PODCAST| Chiara Nicoletti interviews Babak Jalali, director of the filmLand.
After many pre-production years, Babak Jalali’s third feature film Land has finally “landed” at the 68th Berlinale in the Panorama Section. The director, born in Iran but living in London, describes the long journey to the realization of the film and how the italian contribution, starting with the Torino Film Lab, was essential to the making of Land. The film, according to Jalali, is a a European co-production but it’s Italian in its soul and roots. Why do Europeans know nothing about that often forgotten world of American Indian reservations? Babak Jalali tries to answer while describing his intention of showing the American Indians’ situation with no pity but an empathetic approach. The key to the power of the film is also the cinematography so Jalali comments on his collaboration with DOP Agnes Godard.

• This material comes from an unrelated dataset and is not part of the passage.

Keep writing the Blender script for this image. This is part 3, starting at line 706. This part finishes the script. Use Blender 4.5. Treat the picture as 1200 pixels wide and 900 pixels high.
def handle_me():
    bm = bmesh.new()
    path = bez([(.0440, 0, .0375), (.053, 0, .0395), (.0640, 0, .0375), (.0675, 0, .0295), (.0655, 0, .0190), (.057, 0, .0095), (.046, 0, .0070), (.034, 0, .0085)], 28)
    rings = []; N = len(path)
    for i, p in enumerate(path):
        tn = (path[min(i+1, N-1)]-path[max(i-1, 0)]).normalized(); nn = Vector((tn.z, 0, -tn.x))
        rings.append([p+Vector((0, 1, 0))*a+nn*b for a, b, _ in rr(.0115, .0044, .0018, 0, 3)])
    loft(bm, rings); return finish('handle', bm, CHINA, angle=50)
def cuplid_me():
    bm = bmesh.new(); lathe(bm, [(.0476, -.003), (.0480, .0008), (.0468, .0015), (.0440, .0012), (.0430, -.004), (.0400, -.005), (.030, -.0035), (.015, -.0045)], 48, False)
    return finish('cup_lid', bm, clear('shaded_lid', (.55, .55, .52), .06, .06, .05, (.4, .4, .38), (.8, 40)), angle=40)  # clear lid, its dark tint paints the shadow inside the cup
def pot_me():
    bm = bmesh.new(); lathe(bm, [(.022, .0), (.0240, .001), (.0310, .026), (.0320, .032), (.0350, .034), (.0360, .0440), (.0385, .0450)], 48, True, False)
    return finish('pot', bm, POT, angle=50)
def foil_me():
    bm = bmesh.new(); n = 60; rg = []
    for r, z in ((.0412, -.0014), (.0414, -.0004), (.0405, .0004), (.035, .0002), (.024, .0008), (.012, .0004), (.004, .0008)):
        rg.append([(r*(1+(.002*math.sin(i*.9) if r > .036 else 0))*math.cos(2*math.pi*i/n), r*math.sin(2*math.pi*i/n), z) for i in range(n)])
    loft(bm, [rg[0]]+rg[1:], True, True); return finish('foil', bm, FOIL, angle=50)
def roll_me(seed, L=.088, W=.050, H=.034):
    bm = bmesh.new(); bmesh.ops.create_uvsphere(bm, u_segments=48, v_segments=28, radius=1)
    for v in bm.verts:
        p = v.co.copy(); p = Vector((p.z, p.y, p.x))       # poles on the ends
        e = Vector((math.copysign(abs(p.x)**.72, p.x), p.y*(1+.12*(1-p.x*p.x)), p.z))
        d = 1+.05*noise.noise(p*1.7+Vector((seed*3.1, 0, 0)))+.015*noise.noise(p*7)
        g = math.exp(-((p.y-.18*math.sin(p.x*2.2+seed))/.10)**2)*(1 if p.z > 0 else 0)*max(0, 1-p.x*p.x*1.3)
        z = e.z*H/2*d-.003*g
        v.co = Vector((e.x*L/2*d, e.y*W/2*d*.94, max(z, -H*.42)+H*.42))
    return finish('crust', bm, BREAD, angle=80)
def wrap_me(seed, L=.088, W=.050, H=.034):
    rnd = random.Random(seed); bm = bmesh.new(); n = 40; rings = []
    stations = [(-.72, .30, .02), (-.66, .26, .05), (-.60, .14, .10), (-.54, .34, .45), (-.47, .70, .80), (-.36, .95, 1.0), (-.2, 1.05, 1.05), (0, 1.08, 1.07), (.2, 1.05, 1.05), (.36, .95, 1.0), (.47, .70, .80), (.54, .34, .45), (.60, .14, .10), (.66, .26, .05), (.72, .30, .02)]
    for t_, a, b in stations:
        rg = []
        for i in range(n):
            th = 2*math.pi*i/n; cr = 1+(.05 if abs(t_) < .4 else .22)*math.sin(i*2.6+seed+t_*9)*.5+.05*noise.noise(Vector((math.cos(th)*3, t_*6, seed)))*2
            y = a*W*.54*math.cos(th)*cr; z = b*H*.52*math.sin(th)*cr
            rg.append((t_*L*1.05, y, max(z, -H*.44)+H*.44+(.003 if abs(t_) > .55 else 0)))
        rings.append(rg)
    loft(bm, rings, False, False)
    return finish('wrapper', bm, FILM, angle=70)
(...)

Land: The Yellow Eagle family are Native American and live on the Prairie Wolf Indian Reservation. News reaches them that Floyd, the youngest son of the family, has died during military service in Afghanistan. The waiting begins to get his body back to the Reservation to be buried. The youngest surviving son Wesley, is an alcoholic. His brother’s death doesn’t really hit him as his only aim during the day is to get hold of beer. Wesley is in daily contact with the white population who run the liquor stores right outside the reservation. This uneasy relationship reaches unpleasant levels when acts of violence break out and he is directly affected. The eldest son, Raymond, is a recovering alcoholic with a wife and two sons. Although he feels a sense of responsibility for the extended family, he seems to feel too emasculated to do something about it. Until the troubles that have affected his two brothers force him to stand up and be a man again.